Dunn outraised Lawson more than two-to-one while Lawson’s pleas for help were rebuffed by national Democrats scrambling to cling on to their majority in the House.

Lawson first ran for Congress in 2016 after the state Supreme Court put in place a minority access district that stretched from just west of Tallahassee to Jacksonville. Florida picked up an extra congressional seat during reapportionment and the GOP-controlled Legislature initially drew up a map that would have largely kept Lawson’s seat intact.

But DeSantis vetoed the map, eventually passed by state legislators, and instead pushed through one his office drew up that redistributed roughly 360,000 Black voters in Lawson’s district into four different districts. Lawson’s hometown of Tallahassee — and all of Democratic heavily Leon County — was placed in Dunn’s district.
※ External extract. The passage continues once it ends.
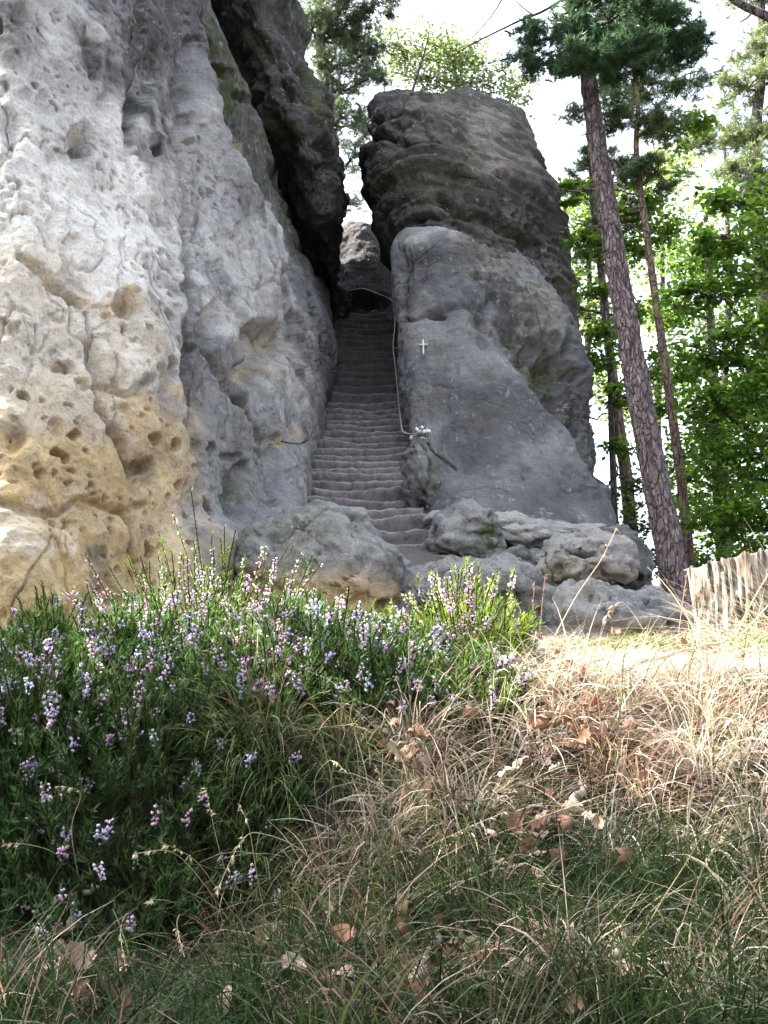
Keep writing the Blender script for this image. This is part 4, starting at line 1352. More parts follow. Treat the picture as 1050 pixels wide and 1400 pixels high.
bare("bare_sapling", "thin bare dead sapling growing from the top of the boulder", "sapling",
     [([(556, 152, 16.6), (566, 118, 16.7), (578, 80, 16.8), (587, 45, 16.9)], .035, .010), ([(566, 118, 16.7), (572, 100, 16.6), (574, 84, 16.6)], .012, .006), ([(578, 80, 16.8), (590, 68, 16.8), (600, 62, 16.8)], .010, .005)], M_BARK_DARK)
bare("bare_branch", "dark bare branch hanging in at the top right corner", "branch",
     [([(1100, 40, 8), (1062, 28, 8), (1040, 18, 8), (1010, 4, 8), (980, -20, 8)], .05, .03), ([(1030, 14, 8), (1022, 24, 8), (1012, 30, 8)], .012, .006)], M_BARK_DARK)
bare("bare_branch", "fine bare branch arching across the sky at the top centre", "branch",
     [([(800, -20, 10.6), (745, 14, 10.2), (720, 24, 10.1), (690, 38, 10.0), (650, 58, 9.9), (625, 72, 9.9)], .018, .006), ([(690, -8, 10.1), (672, 22, 10), (645, 52, 9.9)], .010, .005), ([(728, 20, 10.1), (712, 8, 10.1), (700, -6, 10.1)], .008, .004)], M_BARK_DARK)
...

The dismantling of Lawson’s seat was part of a revamp that is expected to let Republicans pick up as many as four additional seats in Congress. Other changes pushed by the governor turned two other seats held by Democrats into GOP-leaning ones.
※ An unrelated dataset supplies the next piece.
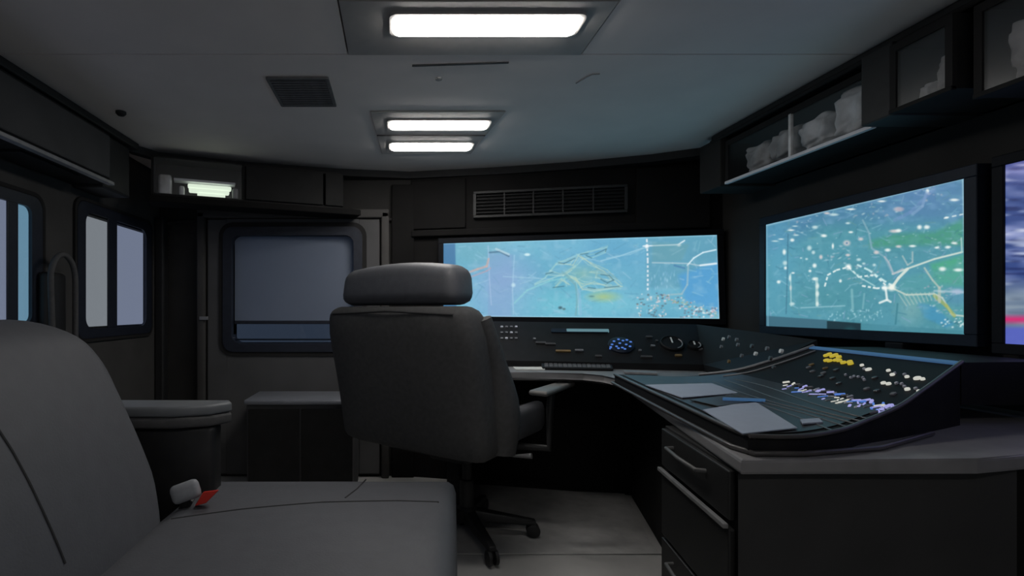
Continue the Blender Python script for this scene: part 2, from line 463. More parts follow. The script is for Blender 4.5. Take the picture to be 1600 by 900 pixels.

Lawson blasted DeSantis over the redistricting changes and called it “unlawful and unconstitutional.”

Civil rights and voting rights groups have challenged the state’s current congressional map but the litigation currently under way in both federal and state court is not expected to be resolved until sometime in 2023.

Despite the odds against him, Lawson pushed ahead with a campaign contending he “still had it in his blood.”

He tried to appeal to north Florida voters by stressing his ability to win federal funding for hometown projects as well as hitting Dunn over his vote in opposition to a new law that expands health care benefits for veterans.